The U.S. Geological Survey (USGS) now estimates that 40 times more gas is waiting to be recovered from the Marcellus Shale than it had thought.
The new number: 84 trillion cubic feet of natural gas. That replaces the previous estimate of a mere 2 trillion cubic feet.
The amount of gas believed to be in the Marcellus Shale is important because higher estimates of gas and monetary returns have made the shale play a bigger political football.
Bigger, but still smaller
The USGS's new, higher estimate highlights the rapid expansion of new drilling methods that allow companies to extract more gas from previously inaccessible underground shale formations.
"Since 2002 there have been major advances in the technology," says Jim Coleman, chief scientists for the USGS. "[These] have enabled the industry to prove that they can produce the gas and associated liquids from the Marcellus at both higher rates and apparently higher ultimate volumes."
The data is based on real-time production of gas from Pennsylvania, New York, Ohio, and West Virginia wells.
Still, the estimate is much lower than the Department of Energy's current (and competing) estimate of 410 trillion cubic feet.
So how did it get such a radically different number - especially when DOE is actually a customer for the research generated by USGS (part of the Department of the Interior)?
According to a spokesman for the DOE, the agencies have to sit down and sort that out, though it's likely that the DOE will wind up slashing its estimate.
"At the end of the day we were pretty comfortable with that 84 number," says the USGS' Coleman. "We beat on it from a number of different ways to see if it should be higher or lower."

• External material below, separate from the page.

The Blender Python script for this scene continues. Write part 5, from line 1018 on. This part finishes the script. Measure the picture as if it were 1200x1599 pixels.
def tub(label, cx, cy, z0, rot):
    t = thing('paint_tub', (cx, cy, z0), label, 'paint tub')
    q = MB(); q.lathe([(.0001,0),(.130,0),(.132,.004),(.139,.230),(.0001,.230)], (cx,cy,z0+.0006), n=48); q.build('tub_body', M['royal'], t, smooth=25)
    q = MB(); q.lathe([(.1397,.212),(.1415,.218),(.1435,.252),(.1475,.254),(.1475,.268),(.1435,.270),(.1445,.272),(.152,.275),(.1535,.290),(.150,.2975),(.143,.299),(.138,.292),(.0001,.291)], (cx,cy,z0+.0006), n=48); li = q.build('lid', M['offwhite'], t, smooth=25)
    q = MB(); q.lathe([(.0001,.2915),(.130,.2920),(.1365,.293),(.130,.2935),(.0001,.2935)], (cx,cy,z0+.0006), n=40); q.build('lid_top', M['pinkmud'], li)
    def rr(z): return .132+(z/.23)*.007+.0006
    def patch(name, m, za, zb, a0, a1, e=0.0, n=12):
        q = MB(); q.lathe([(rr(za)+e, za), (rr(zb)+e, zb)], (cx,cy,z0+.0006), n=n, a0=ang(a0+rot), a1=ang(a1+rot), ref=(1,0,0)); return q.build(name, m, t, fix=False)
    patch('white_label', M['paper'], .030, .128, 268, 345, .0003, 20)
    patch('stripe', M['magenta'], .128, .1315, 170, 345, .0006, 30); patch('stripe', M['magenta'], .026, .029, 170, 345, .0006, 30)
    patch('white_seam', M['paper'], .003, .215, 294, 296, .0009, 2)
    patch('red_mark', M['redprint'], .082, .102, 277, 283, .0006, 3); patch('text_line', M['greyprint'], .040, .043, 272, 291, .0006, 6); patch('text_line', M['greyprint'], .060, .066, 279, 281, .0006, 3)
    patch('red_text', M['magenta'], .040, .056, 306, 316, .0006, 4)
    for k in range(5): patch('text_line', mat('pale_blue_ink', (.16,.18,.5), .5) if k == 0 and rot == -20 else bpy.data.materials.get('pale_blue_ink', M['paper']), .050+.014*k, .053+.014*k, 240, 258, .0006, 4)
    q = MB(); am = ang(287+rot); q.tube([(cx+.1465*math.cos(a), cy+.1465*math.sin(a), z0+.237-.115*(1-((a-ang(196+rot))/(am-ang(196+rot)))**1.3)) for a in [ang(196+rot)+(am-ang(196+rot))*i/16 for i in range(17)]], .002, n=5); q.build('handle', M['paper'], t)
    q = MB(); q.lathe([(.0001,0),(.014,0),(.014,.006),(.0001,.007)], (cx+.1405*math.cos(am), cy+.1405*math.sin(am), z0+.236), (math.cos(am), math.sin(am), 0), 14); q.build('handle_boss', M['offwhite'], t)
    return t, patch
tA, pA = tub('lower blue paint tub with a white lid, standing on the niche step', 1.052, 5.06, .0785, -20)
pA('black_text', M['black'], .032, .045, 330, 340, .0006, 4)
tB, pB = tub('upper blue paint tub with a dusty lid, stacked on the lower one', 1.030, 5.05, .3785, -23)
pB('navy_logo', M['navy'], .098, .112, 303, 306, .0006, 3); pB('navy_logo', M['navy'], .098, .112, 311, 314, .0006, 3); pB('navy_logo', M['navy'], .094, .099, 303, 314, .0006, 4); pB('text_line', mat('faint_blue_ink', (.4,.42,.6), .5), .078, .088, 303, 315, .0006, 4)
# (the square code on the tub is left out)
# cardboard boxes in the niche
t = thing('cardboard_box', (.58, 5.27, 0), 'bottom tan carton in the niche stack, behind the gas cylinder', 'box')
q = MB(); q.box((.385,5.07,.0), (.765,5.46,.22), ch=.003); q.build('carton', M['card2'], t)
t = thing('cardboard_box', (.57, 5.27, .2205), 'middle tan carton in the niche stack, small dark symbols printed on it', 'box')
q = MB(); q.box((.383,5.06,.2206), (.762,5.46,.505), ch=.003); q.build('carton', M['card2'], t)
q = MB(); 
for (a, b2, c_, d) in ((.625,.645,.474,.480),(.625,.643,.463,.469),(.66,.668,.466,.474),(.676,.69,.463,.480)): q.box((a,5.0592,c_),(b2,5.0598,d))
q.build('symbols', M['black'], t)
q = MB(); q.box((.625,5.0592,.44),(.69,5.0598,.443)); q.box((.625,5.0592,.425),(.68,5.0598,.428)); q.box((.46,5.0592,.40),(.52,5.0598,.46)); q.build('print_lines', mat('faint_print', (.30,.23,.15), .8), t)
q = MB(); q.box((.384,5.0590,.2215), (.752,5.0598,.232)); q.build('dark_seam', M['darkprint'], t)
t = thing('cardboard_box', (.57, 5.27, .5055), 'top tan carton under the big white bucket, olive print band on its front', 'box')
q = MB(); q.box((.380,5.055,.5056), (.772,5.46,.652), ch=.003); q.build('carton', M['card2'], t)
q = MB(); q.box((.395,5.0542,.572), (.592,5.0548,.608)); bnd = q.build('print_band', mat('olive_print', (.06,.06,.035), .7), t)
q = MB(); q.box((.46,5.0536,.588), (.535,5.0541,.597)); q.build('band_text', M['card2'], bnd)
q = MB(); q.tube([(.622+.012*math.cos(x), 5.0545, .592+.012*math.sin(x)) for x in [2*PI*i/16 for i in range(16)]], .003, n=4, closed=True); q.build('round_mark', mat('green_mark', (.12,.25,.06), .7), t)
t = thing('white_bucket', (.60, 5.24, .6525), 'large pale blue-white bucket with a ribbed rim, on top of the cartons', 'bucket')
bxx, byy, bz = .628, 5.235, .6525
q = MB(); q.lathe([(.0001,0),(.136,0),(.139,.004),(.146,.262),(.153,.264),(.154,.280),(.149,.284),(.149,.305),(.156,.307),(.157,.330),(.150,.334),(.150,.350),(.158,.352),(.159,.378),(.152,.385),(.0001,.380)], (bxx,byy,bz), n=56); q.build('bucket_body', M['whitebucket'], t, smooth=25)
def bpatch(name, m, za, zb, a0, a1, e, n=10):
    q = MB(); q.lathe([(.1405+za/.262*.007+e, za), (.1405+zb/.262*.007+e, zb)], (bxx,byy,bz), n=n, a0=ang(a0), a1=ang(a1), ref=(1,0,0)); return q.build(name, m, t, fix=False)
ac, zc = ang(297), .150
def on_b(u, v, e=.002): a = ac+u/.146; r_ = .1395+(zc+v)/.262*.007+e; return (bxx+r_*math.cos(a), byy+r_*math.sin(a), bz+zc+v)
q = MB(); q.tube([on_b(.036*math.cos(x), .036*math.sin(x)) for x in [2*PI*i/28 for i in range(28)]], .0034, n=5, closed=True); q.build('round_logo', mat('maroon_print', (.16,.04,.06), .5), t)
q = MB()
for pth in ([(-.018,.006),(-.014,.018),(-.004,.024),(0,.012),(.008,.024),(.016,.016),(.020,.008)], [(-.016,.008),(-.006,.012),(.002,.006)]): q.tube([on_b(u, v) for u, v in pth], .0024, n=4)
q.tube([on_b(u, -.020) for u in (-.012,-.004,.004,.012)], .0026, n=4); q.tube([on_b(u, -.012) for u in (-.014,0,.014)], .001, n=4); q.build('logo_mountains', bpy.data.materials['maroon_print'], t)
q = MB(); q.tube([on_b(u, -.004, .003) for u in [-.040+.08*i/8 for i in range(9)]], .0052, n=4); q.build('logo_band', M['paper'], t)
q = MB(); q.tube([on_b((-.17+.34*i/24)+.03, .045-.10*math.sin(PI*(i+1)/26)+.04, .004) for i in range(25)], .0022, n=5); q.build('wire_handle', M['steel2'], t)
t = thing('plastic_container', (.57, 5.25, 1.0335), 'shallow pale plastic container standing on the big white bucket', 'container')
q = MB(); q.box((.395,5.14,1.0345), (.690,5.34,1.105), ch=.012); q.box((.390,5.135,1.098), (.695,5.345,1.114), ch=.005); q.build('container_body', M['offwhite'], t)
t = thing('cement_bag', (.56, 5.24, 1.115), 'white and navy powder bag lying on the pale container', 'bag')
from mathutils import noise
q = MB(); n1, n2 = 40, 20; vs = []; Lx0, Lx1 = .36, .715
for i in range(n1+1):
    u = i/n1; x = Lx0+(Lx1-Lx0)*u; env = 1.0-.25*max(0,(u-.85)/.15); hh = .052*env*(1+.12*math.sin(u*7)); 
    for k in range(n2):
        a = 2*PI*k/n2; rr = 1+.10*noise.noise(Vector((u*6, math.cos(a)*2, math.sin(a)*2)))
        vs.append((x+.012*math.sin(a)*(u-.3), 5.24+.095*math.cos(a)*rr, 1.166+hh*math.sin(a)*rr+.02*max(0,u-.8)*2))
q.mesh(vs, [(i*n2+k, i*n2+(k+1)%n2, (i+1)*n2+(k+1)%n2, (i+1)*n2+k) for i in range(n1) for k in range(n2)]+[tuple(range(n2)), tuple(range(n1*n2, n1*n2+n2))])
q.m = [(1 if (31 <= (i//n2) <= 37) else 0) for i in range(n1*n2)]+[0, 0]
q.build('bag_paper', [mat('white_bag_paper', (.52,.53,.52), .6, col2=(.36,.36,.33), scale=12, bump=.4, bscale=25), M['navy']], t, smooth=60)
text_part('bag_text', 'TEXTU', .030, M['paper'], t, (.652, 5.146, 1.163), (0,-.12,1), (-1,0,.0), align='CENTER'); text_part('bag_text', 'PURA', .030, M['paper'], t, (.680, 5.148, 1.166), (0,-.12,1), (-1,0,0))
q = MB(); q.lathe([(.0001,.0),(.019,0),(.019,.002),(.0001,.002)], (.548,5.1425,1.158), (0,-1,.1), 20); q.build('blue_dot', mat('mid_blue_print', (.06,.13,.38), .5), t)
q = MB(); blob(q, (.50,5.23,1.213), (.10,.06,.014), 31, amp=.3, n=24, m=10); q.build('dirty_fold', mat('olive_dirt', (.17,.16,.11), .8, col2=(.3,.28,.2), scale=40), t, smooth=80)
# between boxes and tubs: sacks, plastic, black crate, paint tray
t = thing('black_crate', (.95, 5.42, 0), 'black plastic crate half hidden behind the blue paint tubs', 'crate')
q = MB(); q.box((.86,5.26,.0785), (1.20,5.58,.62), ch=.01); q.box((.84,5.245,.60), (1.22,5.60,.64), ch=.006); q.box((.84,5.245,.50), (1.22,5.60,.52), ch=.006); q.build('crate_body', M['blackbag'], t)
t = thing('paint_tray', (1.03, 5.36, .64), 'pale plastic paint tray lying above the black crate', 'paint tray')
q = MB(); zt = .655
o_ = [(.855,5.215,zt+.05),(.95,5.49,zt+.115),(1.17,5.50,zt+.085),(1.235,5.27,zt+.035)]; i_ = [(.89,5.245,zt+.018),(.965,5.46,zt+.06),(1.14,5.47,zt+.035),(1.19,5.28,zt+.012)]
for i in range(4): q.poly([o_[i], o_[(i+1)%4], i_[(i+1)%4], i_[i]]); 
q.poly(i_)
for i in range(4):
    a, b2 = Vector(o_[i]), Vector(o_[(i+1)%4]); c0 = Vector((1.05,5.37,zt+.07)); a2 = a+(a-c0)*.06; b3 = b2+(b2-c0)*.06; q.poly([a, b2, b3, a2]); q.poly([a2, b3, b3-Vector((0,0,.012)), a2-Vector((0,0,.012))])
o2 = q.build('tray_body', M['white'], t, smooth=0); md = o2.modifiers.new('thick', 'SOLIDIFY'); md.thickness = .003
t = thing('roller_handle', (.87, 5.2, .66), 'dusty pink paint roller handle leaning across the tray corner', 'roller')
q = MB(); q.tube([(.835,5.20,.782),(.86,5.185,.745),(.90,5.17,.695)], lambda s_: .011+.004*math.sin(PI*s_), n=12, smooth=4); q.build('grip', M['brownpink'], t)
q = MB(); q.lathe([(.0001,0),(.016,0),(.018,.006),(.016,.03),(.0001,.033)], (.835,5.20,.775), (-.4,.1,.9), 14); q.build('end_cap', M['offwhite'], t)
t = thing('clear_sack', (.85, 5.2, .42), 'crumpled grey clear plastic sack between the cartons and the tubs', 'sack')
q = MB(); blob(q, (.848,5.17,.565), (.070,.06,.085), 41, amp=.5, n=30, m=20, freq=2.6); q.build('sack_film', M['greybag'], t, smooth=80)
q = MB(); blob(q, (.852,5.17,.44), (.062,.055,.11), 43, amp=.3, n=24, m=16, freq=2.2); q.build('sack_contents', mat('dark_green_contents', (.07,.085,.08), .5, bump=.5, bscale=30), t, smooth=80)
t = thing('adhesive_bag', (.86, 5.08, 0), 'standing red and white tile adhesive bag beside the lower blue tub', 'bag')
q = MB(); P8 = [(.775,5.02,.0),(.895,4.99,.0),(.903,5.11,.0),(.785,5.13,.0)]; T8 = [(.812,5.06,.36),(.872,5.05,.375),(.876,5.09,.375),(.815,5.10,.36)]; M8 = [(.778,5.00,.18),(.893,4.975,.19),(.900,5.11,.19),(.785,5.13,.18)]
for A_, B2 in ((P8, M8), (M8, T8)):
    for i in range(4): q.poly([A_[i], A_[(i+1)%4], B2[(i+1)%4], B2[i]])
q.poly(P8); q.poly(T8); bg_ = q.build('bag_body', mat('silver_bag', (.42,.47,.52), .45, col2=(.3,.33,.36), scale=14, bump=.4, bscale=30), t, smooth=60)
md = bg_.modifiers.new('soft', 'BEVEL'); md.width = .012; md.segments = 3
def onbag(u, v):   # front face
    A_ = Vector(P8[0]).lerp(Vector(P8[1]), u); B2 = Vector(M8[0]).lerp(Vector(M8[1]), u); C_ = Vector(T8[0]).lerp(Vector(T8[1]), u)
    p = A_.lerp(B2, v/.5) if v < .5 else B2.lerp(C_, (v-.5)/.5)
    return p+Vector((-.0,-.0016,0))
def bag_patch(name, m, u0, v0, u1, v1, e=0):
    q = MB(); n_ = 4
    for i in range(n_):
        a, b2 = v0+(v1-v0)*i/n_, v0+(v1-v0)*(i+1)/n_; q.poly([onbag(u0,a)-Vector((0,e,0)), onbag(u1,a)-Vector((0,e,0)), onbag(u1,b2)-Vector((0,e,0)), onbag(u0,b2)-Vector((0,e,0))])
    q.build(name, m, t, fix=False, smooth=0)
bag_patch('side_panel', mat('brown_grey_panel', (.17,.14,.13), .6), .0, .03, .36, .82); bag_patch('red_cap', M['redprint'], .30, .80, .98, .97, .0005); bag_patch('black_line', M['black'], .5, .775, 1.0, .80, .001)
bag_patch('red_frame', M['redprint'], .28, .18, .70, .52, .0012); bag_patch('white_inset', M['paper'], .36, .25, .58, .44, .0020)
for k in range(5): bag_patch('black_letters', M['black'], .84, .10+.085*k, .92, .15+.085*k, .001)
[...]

In New York State, John Holko, secretary of the Independent Oil and Gas Association says the study will send a good sign to the market.
"Now since the government steps in and says we see this resource as being there, being real, being long-term. Now the long-term users of the energy source - the natural gas itself - will say, 'ok, it’s not as much a risk for me to build a plant and plan on burning natural gas for the next 20 years'."